>> BEGIN Supplied data

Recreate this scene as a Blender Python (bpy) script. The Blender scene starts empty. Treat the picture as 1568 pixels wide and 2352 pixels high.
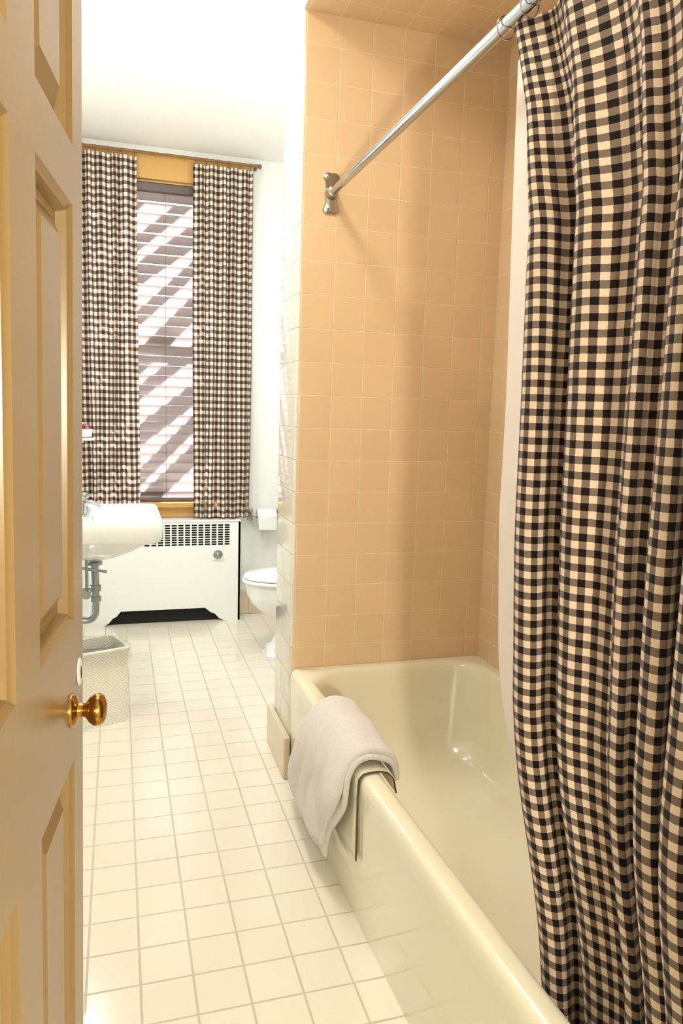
import bpy, bmesh, math, random
from mathutils import Vector, Matrix, noise
random.seed(4)
S=bpy.context.scene
COL=S.collection
def lin(c):
    if isinstance(c,str):
        c=[int(c[i:i+2],16)/255 for i in (0,2,4)]
    return tuple((v/12.92 if v<=.04045 else ((v+.055)/1.055)**2.4) for v in c)+(1,)
# ---------------------------------------------------------------- materials
def newmat(name):
    m=bpy.data.materials.new(name);m.use_nodes=True
    nt=m.node_tree
    return m,nt,nt.nodes['Principled BSDF'],nt.nodes['Material Output']
def mth(nt,op,a,b=None,c=None):
    n=nt.nodes.new('ShaderNodeMath');n.operation=op
    for i,v in enumerate((a,b,c)):
        if v is None: continue
        if isinstance(v,(int,float)): n.inputs[i].default_value=v
        else: nt.links.new(v,n.inputs[i])
    return n.outputs[0]
def mixc(nt,f,a,b):
    n=nt.nodes.new('ShaderNodeMix');n.data_type='RGBA'
    for i,v in ((0,f),(6,a),(7,b)):
        if isinstance(v,(int,float)): n.inputs[i].default_value=v
        elif isinstance(v,tuple): n.inputs[i].default_value=v
        else: nt.links.new(v,n.inputs[i])
    return n.outputs[2]
def noisef(nt,scale,detail=3,vec=None,stretch=None):
    n=nt.nodes.new('ShaderNodeTexNoise');n.inputs['Scale'].default_value=scale;n.inputs['Detail'].default_value=detail
    tc=nt.nodes.new('ShaderNodeTexCoord')
    src=tc.outputs['Object'] if vec is None else vec
    if stretch:
        mp=nt.nodes.new('ShaderNodeMapping');mp.inputs['Scale'].default_value=stretch
        nt.links.new(src,mp.inputs[0]);src=mp.outputs[0]
    nt.links.new(src,n.inputs['Vector'])
    return n.outputs['Fac']
def bump(nt,p,h,strength=.2,dist=.001):
    b=nt.nodes.new('ShaderNodeBump');b.inputs['Strength'].default_value=strength;b.inputs['Distance'].default_value=dist
    nt.links.new(h,b.inputs['Height']);nt.links.new(b.outputs[0],p.inputs['Normal']);return b
def paint(name,c,rough=.5,var=.04,scale=3,bmp=.08,bscale=120,metal=0,spec=.5,coat=0,transl=0,tcol=None):
    m,nt,p,o=newmat(name)
    c1=lin(c);c2=tuple(max(0,v*(1-var*2)) for v in c1[:3])+(1,)
    nt.links.new(mixc(nt,noisef(nt,scale),c1,c2),p.inputs['Base Color'])
    p.inputs['Roughness'].default_value=rough;p.inputs['Metallic'].default_value=metal
    p.inputs['Specular IOR Level'].default_value=spec
    p.inputs['Coat Weight'].default_value=coat
    if bmp: bump(nt,p,noisef(nt,bscale,2),bmp,.001)
    if transl:
        t=nt.nodes.new('ShaderNodeBsdfTranslucent');t.inputs[0].default_value=lin(tcol or c)
        mx=nt.nodes.new('ShaderNodeMixShader');mx.inputs[0].default_value=transl
        nt.links.new(p.outputs[0],mx.inputs[1]);nt.links.new(t.outputs[0],mx.inputs[2]);nt.links.new(mx.outputs[0],o.inputs[0])
    return m
def tile(name,axes,pitch,off,c,grout,rough=.18,gw=.0018,var=.05,coat=.3,bs=.6):
    m,nt,p,o=newmat(name)
    tc=nt.nodes.new('ShaderNodeTexCoord');sp=nt.nodes.new('ShaderNodeSeparateXYZ')
    nt.links.new(tc.outputs['Object'],sp.inputs[0])
    es=[];ids=[]
    for i,a in enumerate(axes):
        pp=pitch[i] if isinstance(pitch,tuple) else pitch
        q=mth(nt,'DIVIDE',mth(nt,'SUBTRACT',sp.outputs[a],off[i]),pp)
        fr=mth(nt,'FRACT',q)
        es.append(mth(nt,'MULTIPLY',mth(nt,'MINIMUM',fr,mth(nt,'SUBTRACT',1.0,fr)),pp));ids.append(mth(nt,'FLOOR',q))
    e=mth(nt,'MINIMUM',es[0],es[1])
    mr=nt.nodes.new('ShaderNodeMapRange');mr.inputs[1].default_value=gw*.5;mr.inputs[2].default_value=gw*1.6
    mr.interpolation_type='SMOOTHSTEP';nt.links.new(e,mr.inputs[0]);mask=mr.outputs[0]
    cx=nt.nodes.new('ShaderNodeCombineXYZ');nt.links.new(ids[0],cx.inputs[0]);nt.links.new(ids[1],cx.inputs[1])
    wn=nt.nodes.new('ShaderNodeTexWhiteNoise');nt.links.new(cx.outputs[0],wn.inputs['Vector'])
    c1=lin(c);c2=tuple(v*(1-var*2) for v in c1[:3])+(1,)
    tcx=mixc(nt,wn.outputs['Value'],c1,c2)
    tcx=mixc(nt,mth(nt,'MULTIPLY',noisef(nt,9),.35),tcx,c2)
    nt.links.new(mixc(nt,mask,lin(grout),tcx),p.inputs['Base Color'])
    r=mth(nt,'MULTIPLY_ADD',mask,rough-.7,.7);nt.links.new(r,p.inputs['Roughness'])
    p.inputs['Coat Weight'].default_value=coat;p.inputs['Coat Roughness'].default_value=.06
    h=mth(nt,'ADD',mask,mth(nt,'MULTIPLY',noisef(nt,14,1),.5))
    bump(nt,p,h,bs,.0015)
    return m
def gingham(name,period,cl,cm,cd,transl=.25,dk_=.35):
    m,nt,p,o=newmat(name)
    tc=nt.nodes.new('ShaderNodeTexCoord');sp=nt.nodes.new('ShaderNodeSeparateXYZ')
    nt.links.new(tc.outputs['UV'],sp.inputs[0])
    st=[]
    wob=noisef(nt,400,1,tc.outputs['UV'])
    for k in (0,1):
        q=mth(nt,'DIVIDE',mth(nt,'ADD',sp.outputs[k],mth(nt,'MULTIPLY',wob,.0015)),period)
        st.append(mth(nt,'LESS_THAN',mth(nt,'FRACT',q),.5))
    sm=mth(nt,'ADD',st[0],st[1])
    mid=mth(nt,'GREATER_THAN',sm,.5);dk=mth(nt,'GREATER_THAN',sm,1.5)
    c=mixc(nt,mid,lin(cl),lin(cm));c=mixc(nt,dk,c,lin(cd))
    n1=noisef(nt,30,4,tc.outputs['UV'],(80,6,1));n2=noisef(nt,30,4,tc.outputs['UV'],(6,80,1))
    thr=mth(nt,'MULTIPLY',mth(nt,'ADD',n1,n2),.5)
    dark=mixc(nt,dk_,c,(0,0,0,1))
    c=mixc(nt,thr,c,dark)
    nt.links.new(c,p.inputs['Base Color']);p.inputs['Roughness'].default_value=.9
    p.inputs['Specular IOR Level'].default_value=.1
    p.inputs['Sheen Weight'].default_value=.1
    bump(nt,p,thr,.5,.0015)
    if transl:
        t=nt.nodes.new('ShaderNodeBsdfTranslucent');nt.links.new(c,t.inputs[0])
        mx=nt.nodes.new('ShaderNodeMixShader');mx.inputs[0].default_value=transl
        nt.links.new(p.outputs[0],mx.inputs[1]);nt.links.new(t.outputs[0],mx.inputs[2]);nt.links.new(mx.outputs[0],o.inputs[0])
    return m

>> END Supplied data

:: Exercise ::
Extract every line containing the string "scene" from the material.

:: Answer in full ::
Recreate this scene as a Blender Python (bpy) script. The Blender scene starts empty. Treat the picture as 1568 pixels wide and 2352 pixels high.
S=bpy.context.scene